Mittelbayerische Zeitung: Kommentar zur Deutschen Einheit
Regensburg (ots)
Herzlichen Glückwunsch zum Geburtstag! Die Deutsche Einheit ist 21 Jahre alt geworden. Und es gibt inzwischen viele gute Gründe, zu diesem Jubiläum zu gratulieren. Es liegen schwierige und holprige Jahre zwischen der Wiedervereinigung und den gestrigen Freudenfeiern - mit enttäuschten Hoffnungen, falschen Versprechungen und zerplatzten Träumen. Doch zwei Jahrzehnte nach dem Ende der deutschen Teilung wird deutlich, dass irgendwann doch zusammenwächst, was zusammengehört. Die Klischees vom Besser-Wessi und vom Jammer-Ossi haben sich vielleicht bei Teilen der älteren Generation eingebrannt. Bei den Jungen existiert die Mauer in den Köpfen nicht. Für sie ist Leipzig genauso eine Stadt wie München - abgesehen vom Oktoberfest.

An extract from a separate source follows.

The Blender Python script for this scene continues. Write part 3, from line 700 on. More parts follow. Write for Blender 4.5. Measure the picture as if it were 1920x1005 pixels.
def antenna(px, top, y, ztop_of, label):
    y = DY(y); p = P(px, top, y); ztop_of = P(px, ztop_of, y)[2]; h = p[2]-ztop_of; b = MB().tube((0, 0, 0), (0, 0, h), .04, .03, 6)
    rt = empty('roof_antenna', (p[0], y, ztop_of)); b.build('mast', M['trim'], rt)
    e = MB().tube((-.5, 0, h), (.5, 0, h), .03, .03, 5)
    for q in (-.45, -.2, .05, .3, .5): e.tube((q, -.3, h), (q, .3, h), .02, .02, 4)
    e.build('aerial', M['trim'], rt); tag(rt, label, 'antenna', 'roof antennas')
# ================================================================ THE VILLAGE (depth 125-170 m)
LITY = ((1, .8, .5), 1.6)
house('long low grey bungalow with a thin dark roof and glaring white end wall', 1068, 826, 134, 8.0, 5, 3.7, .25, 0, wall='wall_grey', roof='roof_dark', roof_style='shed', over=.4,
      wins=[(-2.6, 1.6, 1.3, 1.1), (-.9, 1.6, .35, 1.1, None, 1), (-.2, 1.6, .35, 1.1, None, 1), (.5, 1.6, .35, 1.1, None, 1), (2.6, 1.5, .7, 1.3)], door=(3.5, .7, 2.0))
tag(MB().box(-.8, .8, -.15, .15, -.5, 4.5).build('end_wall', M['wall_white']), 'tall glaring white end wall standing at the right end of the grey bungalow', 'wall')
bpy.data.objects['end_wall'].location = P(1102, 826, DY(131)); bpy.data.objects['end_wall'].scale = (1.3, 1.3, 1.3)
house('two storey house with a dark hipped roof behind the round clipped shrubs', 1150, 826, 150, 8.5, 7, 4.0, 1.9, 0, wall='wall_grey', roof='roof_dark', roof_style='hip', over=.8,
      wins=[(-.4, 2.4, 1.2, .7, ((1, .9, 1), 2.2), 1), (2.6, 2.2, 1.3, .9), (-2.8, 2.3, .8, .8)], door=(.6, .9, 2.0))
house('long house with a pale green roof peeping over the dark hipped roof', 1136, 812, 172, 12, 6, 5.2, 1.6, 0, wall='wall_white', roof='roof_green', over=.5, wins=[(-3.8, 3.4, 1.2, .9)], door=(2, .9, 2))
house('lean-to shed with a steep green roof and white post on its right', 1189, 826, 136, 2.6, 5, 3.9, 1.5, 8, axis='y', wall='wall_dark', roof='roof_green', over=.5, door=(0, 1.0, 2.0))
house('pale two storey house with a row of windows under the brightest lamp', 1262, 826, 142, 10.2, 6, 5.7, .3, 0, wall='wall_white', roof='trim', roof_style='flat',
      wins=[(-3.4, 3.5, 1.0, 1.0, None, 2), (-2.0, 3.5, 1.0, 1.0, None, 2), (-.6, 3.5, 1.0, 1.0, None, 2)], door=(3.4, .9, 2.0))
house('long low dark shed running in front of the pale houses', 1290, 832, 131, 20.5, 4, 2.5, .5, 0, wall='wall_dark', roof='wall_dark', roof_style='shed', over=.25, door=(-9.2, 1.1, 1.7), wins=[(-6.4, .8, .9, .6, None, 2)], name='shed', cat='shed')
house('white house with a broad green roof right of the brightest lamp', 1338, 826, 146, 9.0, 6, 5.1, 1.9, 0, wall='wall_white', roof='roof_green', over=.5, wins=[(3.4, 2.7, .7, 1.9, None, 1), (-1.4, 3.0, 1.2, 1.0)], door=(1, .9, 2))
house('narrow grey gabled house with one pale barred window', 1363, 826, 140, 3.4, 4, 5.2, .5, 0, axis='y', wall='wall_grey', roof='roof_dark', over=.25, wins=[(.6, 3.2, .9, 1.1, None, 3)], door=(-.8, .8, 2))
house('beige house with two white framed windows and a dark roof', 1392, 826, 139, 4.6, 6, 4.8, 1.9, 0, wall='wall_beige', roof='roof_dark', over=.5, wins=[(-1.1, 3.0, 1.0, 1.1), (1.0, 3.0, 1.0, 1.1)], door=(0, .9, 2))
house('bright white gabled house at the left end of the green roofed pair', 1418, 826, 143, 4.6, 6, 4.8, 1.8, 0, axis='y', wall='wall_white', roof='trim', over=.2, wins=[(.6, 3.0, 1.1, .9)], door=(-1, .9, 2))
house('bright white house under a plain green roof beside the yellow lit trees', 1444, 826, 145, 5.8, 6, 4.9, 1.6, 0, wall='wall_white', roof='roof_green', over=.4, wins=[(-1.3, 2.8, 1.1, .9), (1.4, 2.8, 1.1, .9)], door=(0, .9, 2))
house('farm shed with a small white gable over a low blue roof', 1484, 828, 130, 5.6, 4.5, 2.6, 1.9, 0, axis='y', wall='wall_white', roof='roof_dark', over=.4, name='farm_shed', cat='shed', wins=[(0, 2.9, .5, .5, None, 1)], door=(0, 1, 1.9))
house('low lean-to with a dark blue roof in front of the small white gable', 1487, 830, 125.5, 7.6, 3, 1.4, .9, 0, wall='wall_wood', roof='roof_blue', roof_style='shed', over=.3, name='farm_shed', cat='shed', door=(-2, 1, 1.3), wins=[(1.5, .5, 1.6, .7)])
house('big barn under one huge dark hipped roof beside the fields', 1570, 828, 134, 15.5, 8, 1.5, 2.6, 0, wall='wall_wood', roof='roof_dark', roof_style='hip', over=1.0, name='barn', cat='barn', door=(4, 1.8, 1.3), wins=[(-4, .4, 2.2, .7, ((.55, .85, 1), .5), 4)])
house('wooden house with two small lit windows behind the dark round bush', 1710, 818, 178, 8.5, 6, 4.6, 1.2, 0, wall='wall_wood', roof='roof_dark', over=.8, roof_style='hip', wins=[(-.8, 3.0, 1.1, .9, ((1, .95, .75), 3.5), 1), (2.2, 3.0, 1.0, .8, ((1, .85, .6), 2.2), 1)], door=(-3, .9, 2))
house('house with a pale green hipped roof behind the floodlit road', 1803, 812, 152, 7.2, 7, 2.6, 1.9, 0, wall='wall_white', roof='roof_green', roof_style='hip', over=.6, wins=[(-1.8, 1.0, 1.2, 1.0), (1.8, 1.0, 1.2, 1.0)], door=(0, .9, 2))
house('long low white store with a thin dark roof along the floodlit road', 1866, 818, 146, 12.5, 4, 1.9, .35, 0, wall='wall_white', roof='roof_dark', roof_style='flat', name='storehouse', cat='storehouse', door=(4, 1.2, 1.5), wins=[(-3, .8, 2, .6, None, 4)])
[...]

Außerdem wird heute sichtbar, was Helmut Kohl vor 20 Jahren etwas voreilig versprach: Es gibt inzwischen von Potsdam bis Dresden viele Flecken mit blühenden Landschaften - wirtschaftlich, kulturell, touristisch - und nicht mehr nur vereinzelte unternehmerische Leuchttürme. Endlich tragen die gewaltigen Transferzahlungen Früchte. In der Freude darüber darf man nicht jene Regionen vergessen, die nach wie vor vom Aufschwung abgehängt sind. Dort, wo die Arbeitslosigkeit seit Jahren bei 20 Prozent verharrt, gibt es entvölkerte Landschaften. Diejenigen, die konnten, sind längst in den Westen gegangen. Diejenigen, die nicht konnten, kämpfen gegen die Resignation. Auch wenn sich die Lebensverhältnisse noch nicht angeglichen haben, auch wenn bei der Wiedervereinigung einiges schiefgelaufen ist: Die Bundesrepublik hat viel erreicht. Aus dem einst als "kranken Mann Europas" titulierten Land ist trotz der finanziellen Lasten der Einheit ein neues Wirtschaftswunderland geworden - und nicht nur deshalb für andere Staaten ein Vorbild. Auch wegen seiner Fähigkeit, Mauern einzureißen, Ungerechtigkeiten anzuprangern und - trotz mancher Jammerei - zusammenzuhalten, ist aus Deutschland etwas geworden, was sich die Einheimischen noch viel zu selten selbst eingestehen: ein Land, in dem auch kühne Träume in Erfüllung gehen.